You’re just a brick in the wall…
Depuis le 14 mai et jusqu’au 30 août, Paris accueille à la porte de Versailles la fantastique exposition de Nathan Sawaya : « The Art of the Brick ».
Cet ancien juriste américain, employé un temps chez Légo, est devenu un incroyable sculpteur qui utilise la petite brique de plastique inventée par Kirk Kristiansen en 1932 comme une matière dont les formes et la couleur se plient à ses volontés au travers d’une magie fascinante. L’entreprise familiale danoise, elle, est devenue un groupe qui vend désormais des briques dans plus de 130 pays.
Nathan Sawaya n’utilise pas ses légo comme les mortels que nous sommes, pour inventer ou reproduire créations architecturales et véhicules mythiques, à coup d’essais, d’improvisations et de droit au remord.
Il façonne la brique comme une matière glaise qu’il élève d’une pièce et colle au fur et à mesure, sans se préoccuper apparemment d’un possible retour en arrière. Cette habileté lui a-t elle été conférée par les millions de manipulations par lesquelles il a laissé son art le transformer, ou est-ce d’emblée le génie qui le traverse, comme semble en témoigner sa sculpture la plus célèbre, Yellow ?
Toujours-est-il que l’artiste ne joue pas sur les seules trois dimensions de l’espace, mais y mêle une quatrième, faite non de temps mais de lumière : c’est l’éclairage, réglé chirurgicalement, qui au travers des ombres portées par les parallélépipèdes, restitue des expressions humaines et tout une atmosphère intime et chargée d’émotion.
Les sculptures, parfois monumentales, expriment la transcendance, l’amour, mais aussi l’inquiétude, le désespoir, le passage du temps, l’émiettement de la personnalité, la lutte avec l’ange, comme cet humain qui repousse désespérément le mur dont il est lui-même le prolongement. Une statue de taille humaine décolle son visage comme le masque dont nous recouvrons notre personnalité enfouie, l’artiste ouvre sa propre poitrine dont jaillissent des entrailles de Légo, un corps s’émiette dans le vent et la vitesse, un autre s’ouvre sur un escalier qu’un autre encore gravit.
Nathan Suwaya joue avec les symboles, crée des illusions d’optique, fabrique des nuages, incorpore des objets de la vie quotidienne, comme une paire de tongs ou un chiffon pendu à un crochet, produit un immense squelette de dinosaure, pixélise l’espace et les œuvres d’artistes comme Klimt, Munch, Léonard de Vinci, Rodin, mais aussi des photographies de personnalités modernes.

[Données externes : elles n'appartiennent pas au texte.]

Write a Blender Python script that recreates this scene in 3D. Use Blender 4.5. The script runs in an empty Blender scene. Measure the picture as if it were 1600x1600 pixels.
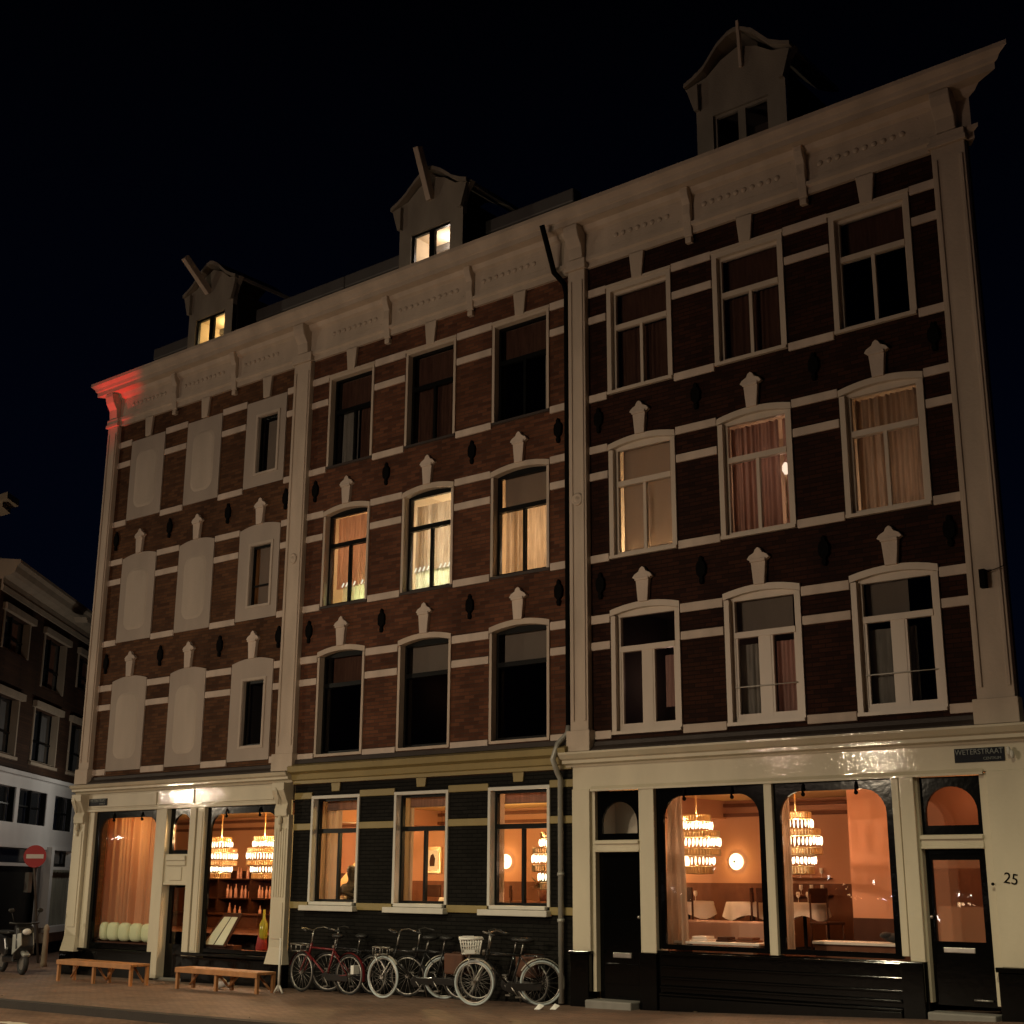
import bpy, bmesh, math, random
from mathutils import Vector, Matrix
random.seed(7)
S = bpy.context.scene
COL = S.collection
# ------------------------------------------------------------------ camera, sky, lamps, exposure
CAM_D, EYE = 17.6616, 1.85
cam_data = bpy.data.cameras.new('camera'); cam_data.lens = 47.523; cam_data.sensor_width = 36; cam_data.sensor_fit = 'HORIZONTAL'
cam_data.clip_start = .1; cam_data.clip_end = 3000
cam = bpy.data.objects.new('camera', cam_data); COL.objects.link(cam)
_r = Vector((0.77246454, 0.63503338, 0.00557974)); _d = Vector((-0.16216485, 0.20573954, -0.9650771)); _f = Vector((-0.61400414, 0.744583, 0.26190659))
m = Matrix(((_r.x, -_d.x, -_f.x, 0), (_r.y, -_d.y, -_f.y, -CAM_D), (_r.z, -_d.z, -_f.z, EYE), (0, 0, 0, 1)))
cam.matrix_world = m
S.camera = cam
W = bpy.data.worlds.new("World"); S.world = W; W.use_nodes = True
nt = W.node_tree; bg = nt.nodes['Background']
tc = nt.nodes.new('ShaderNodeTexCoord'); sx = nt.nodes.new('ShaderNodeSeparateXYZ'); rp = nt.nodes.new('ShaderNodeValToRGB')
nt.links.new(tc.outputs['Generated'], sx.inputs[0]); nt.links.new(sx.outputs['Z'], rp.inputs[0]); nt.links.new(rp.outputs[0], bg.inputs[0])
e = rp.color_ramp.elements
e[0].position = 0.0; e[0].color = (.0007, .0016, .0048, 1)
e[1].position = 0.62; e[1].color = (.0001, .00015, .0004, 1)
k = e.new(.3); k.color = (.0004, .0008, .0030, 1)
bg.inputs[1].default_value = 1.0
S.view_settings.view_transform = 'Standard'; S.view_settings.look = 'None'; S.view_settings.exposure = 0; S.view_settings.gamma = 1
S.cycles.use_denoising = True
S.cycles.max_bounces = 8; S.cycles.transparent_max_bounces = 16; S.cycles.diffuse_bounces = 3; S.cycles.glossy_bounces = 3
S.cycles.sample_clamp_indirect = 4
def lamp(name, kind, loc, energy, color, radius=.03, aim=None, size=60, blend=1.0):
    l = bpy.data.lights.new(name, kind); l.energy = energy; l.color = color; l.shadow_soft_size = radius
    o = bpy.data.objects.new(name, l); COL.objects.link(o); o.location = loc
    if kind == 'SPOT':
        l.spot_size = math.radians(size); l.spot_blend = blend
        o.rotation_euler = (Vector(aim) - Vector(loc)).to_track_quat('-Z', 'Y').to_euler()
    return o
# lanterns on the house fronts across the street, whose glints show in the gloss paint
lamp('lantern_and_fill_light', 'SPOT', (-16.0, -17.4, 5.15), 2500, (1, .80, .55), .10, (-17, 0, .5), 100, 1.0)
lamp('lantern_and_fill_light', 'SPOT', (-41.3, -14.0, 4.85), 2700, (1, .82, .58), .10, (-27, 0, .5), 100, 1.0)
lamp('lantern_and_fill_light', 'POINT', (-20.0, -19.5, 6.0), 1000, (1, .70, .53), .2)  # fill added to lift the upper facade, not a lantern
# lamps hung over the roadway, shining down
for x_, e_ in ((-29.0, 330), (-20.5, 330), (-12.5, 330), (-4.5, 420)):
    lamp('hanging_lamp_light', 'SPOT', (x_, -7.6, 7.4), e_ * 3.0, (1, .87, .56), .10, (x_, -6.2, 0), 118, .55)
lamp('side_street_light', 'POINT', (-32.4, 4.9, 3.9), 70, (1, .92, .78), .12)
lamp('side_street_light', 'POINT', (-29.9, 2.0, 3.8), 34, (1, .92, .78), .12)
lamp('traffic_light_glow', 'SPOT', (-29.2, -2.1, 5.5), 2600, (1, .012, .015), .08, (-26.25, -.45, 13.95), 14.5, .8)
lamp('lantern_and_fill_light', 'POINT', (-50, 2.5, 9.0), 500, (1, .75, .5), .12)  # unseen light added to brighten the dark neighbour cornice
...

Selon l’angle de vision, la distance par rapport à l’œuvre, si on cligne ou non les paupières, c’est un monde onirique qui se dévoile : de loin apparait la Joconde, un œil s’ouvre quand on passe devant un groupe de personnages qui marchent dans une gare, de près, la paume d’une main gigantesque se transforme en une cité lovecraftienne perchée sur les pentes d’un abime.
Au terme d’une déambulation de plus d’une heure qui rappelle le poème de Baudelaire (La nature est un temple ou de vivants piliers…) on reste bouleversé par la magie qui émane de l’inconscient de l’artiste et va bien au delà de la représentation du monde visible.